『ブルーピリオド』アニメーションが最大限に引き出す原作の魅力 動き、色、音の素晴らしさを解説

『ブルーピリオド』原作とアニメを比較

 「マンガ大賞2020」をはじめとする数々の賞を獲得し、注目を集める『ブルーピリオド』。9月22日に11巻が発売され、10月1日にはアニメの放送が開始した。

 ファンの大きな期待を受け、満を持して放映された「ep.01 絵を描く悦びに目覚めてみた」。美術の楽しさを表現し、表現することの苦悩を描いた本作を、アニメならではの方法で表現したと感じるものであった。本稿では原作と比較しながらアニメ版『ブルーピリオド』を振り返っていきたい。

 漫画作品を原作としたアニメの醍醐味として、静止画として描かれた「動き」が映像として表現される点が挙げられるだろう。本作のアニメでも漫画に動きが加わったと感じるシーンが多く見られた。

 自身のタバコを回収するため美術室を訪れた「矢口八虎」が目にした、美術部員である「森まる」が描いた1枚の大きな絵画。漫画では作品の前で立ち尽くす八虎と共に、絵の中にいる女性の横顔がアップして描かれたコマ、そして八虎を見るように女性の顔の向きが変化したコマが描かれた。

 アニメも漫画と同様に女性の顔がアップで描かれたが、女性がゆっくりと顔の向きを変える時間の経過や、八虎にウィンクをする様子が加えられた。漫画のコマとコマの間に存在する時間が補完され、まるで森先輩の作品が生を得たように見えた八虎の衝撃を、視聴者である我々まで追体験させられるようなリアリティを覚えた。
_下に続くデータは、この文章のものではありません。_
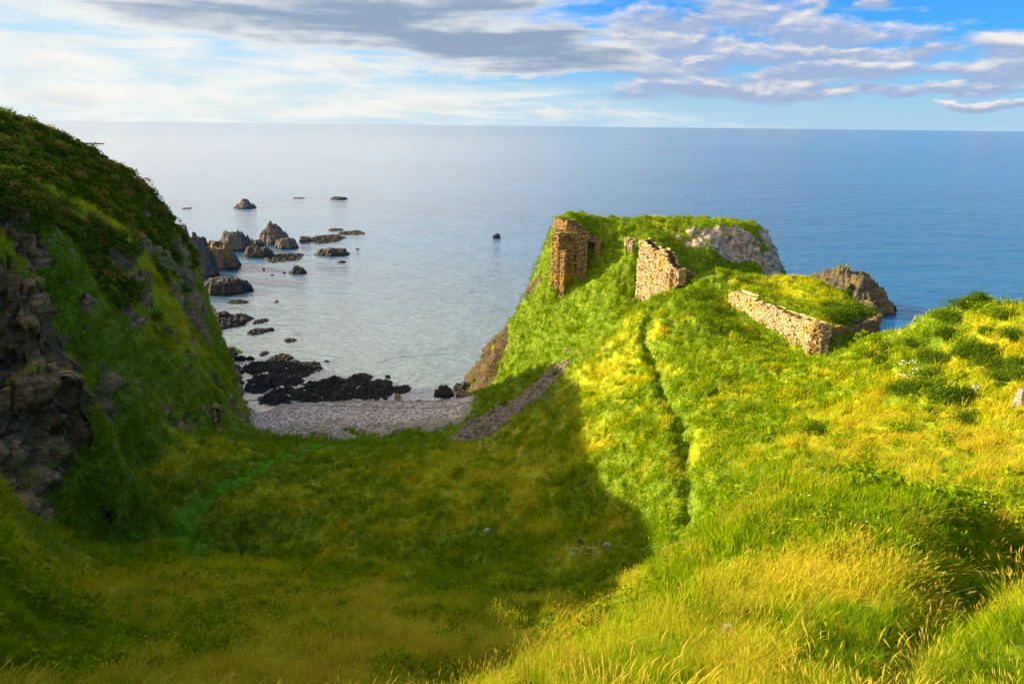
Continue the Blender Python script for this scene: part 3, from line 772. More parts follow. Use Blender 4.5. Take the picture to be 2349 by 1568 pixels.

 森先輩の作品に衝撃を覚えた八虎は、美術の授業で水彩画を描くこととなる。八虎が画用紙に水と絵の具を染みこませた筆を乗せると、筆の青色が時間をかけて紙に滲(にじ)んでいく。漫画では「しゅん…」という擬音と共に描かれたシーンであるが、アニメでは映像の特性を用いて水彩画特有の感覚がリアルに表現されたと言えるだろう。

 また多くの漫画作品はモノクロのページが大きな割合を占める。原作に登場する場面に色が加わることもアニメ化の大きな魅力だ。とくに『ブルーピリオド』は美術を題材として用いているため、色彩に関連するシーンが多く描かれる作品である。
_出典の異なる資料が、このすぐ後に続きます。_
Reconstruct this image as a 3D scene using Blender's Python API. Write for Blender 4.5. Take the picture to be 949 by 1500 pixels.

 森先輩の作品を見て八虎が不思議に感じた「緑」。“あなたが青く見えるなら/りんごもうさぎの体も青くていいんだよ”という森先輩の言葉を聞いて染まる八虎の頬の「赤」。八虎が早朝の渋谷で感じた「青」。八虎が自室の窓から眺めた夕焼けに染まる住宅街の「橙」。

 原作の描写に色が加わることで、八虎が目にした景色と抱いた感情を鮮明に体感することができる。とくに美術の授業で八虎の作品が掲示されたシーンでは、周りに青色と異なる色を主体として描かれた作品が存在するからこそ、早朝の渋谷を描いた絵の青さはより際立って見えた。